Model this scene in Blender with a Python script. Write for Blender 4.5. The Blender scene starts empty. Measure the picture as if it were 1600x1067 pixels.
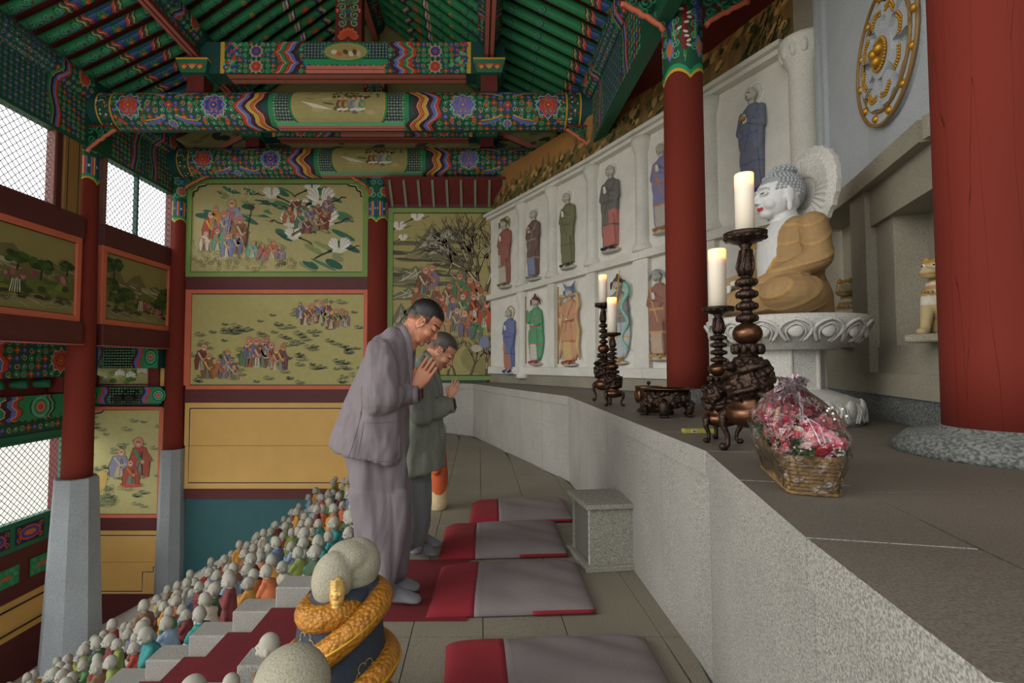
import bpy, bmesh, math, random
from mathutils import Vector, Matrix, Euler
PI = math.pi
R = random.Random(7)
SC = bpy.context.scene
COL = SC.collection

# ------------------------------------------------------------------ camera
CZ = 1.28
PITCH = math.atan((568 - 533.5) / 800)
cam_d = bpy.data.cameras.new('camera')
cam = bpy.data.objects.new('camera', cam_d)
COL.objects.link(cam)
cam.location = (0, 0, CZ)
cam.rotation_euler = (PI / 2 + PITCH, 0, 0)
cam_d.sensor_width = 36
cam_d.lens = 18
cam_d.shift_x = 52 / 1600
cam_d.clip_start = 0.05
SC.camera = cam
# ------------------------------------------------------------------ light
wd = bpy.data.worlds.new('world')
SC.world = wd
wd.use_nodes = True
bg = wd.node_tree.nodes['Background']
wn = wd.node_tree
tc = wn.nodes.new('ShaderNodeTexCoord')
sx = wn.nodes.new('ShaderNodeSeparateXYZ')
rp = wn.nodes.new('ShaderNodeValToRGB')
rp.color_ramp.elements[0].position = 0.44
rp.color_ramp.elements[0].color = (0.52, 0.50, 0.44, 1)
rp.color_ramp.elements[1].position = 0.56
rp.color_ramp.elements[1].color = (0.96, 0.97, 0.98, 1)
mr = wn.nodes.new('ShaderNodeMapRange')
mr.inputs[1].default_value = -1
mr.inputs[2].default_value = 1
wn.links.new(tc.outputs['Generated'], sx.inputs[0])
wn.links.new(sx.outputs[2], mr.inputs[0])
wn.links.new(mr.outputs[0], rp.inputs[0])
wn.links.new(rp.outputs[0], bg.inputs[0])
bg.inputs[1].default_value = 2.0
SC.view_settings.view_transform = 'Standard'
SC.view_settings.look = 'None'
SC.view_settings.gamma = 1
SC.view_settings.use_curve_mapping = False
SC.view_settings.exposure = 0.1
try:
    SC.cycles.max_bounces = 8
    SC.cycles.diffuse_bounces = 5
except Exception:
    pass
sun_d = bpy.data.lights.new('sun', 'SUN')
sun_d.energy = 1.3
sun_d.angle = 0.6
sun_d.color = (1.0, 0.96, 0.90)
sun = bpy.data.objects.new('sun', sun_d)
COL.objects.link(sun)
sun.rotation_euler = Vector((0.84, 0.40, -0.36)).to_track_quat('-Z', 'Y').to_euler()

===

Aim of the task:
Write out the whole listing again, exactly, with no pictures.

Task solution:
Model this scene in Blender with a Python script. Write for Blender 4.5. The Blender scene starts empty. Measure the picture as if it were 1600x1067 pixels.
import bpy, bmesh, math, random
from mathutils import Vector, Matrix, Euler
PI = math.pi
R = random.Random(7)
SC = bpy.context.scene
COL = SC.collection

# ------------------------------------------------------------------ camera
CZ = 1.28
PITCH = math.atan((568 - 533.5) / 800)
cam_d = bpy.data.cameras.new('camera')
cam = bpy.data.objects.new('camera', cam_d)
COL.objects.link(cam)
cam.location = (0, 0, CZ)
cam.rotation_euler = (PI / 2 + PITCH, 0, 0)
cam_d.sensor_width = 36
cam_d.lens = 18
cam_d.shift_x = 52 / 1600
cam_d.clip_start = 0.05
SC.camera = cam
# ------------------------------------------------------------------ light
wd = bpy.data.worlds.new('world')
SC.world = wd
wd.use_nodes = True
bg = wd.node_tree.nodes['Background']
wn = wd.node_tree
tc = wn.nodes.new('ShaderNodeTexCoord')
sx = wn.nodes.new('ShaderNodeSeparateXYZ')
rp = wn.nodes.new('ShaderNodeValToRGB')
rp.color_ramp.elements[0].position = 0.44
rp.color_ramp.elements[0].color = (0.52, 0.50, 0.44, 1)
rp.color_ramp.elements[1].position = 0.56
rp.color_ramp.elements[1].color = (0.96, 0.97, 0.98, 1)
mr = wn.nodes.new('ShaderNodeMapRange')
mr.inputs[1].default_value = -1
mr.inputs[2].default_value = 1
wn.links.new(tc.outputs['Generated'], sx.inputs[0])
wn.links.new(sx.outputs[2], mr.inputs[0])
wn.links.new(mr.outputs[0], rp.inputs[0])
wn.links.new(rp.outputs[0], bg.inputs[0])
bg.inputs[1].default_value = 2.0
SC.view_settings.view_transform = 'Standard'
SC.view_settings.look = 'None'
SC.view_settings.gamma = 1
SC.view_settings.use_curve_mapping = False
SC.view_settings.exposure = 0.1
try:
    SC.cycles.max_bounces = 8
    SC.cycles.diffuse_bounces = 5
except Exception:
    pass
sun_d = bpy.data.lights.new('sun', 'SUN')
sun_d.energy = 1.3
sun_d.angle = 0.6
sun_d.color = (1.0, 0.96, 0.90)
sun = bpy.data.objects.new('sun', sun_d)
COL.objects.link(sun)
sun.rotation_euler = Vector((0.84, 0.40, -0.36)).to_track_quat('-Z', 'Y').to_euler()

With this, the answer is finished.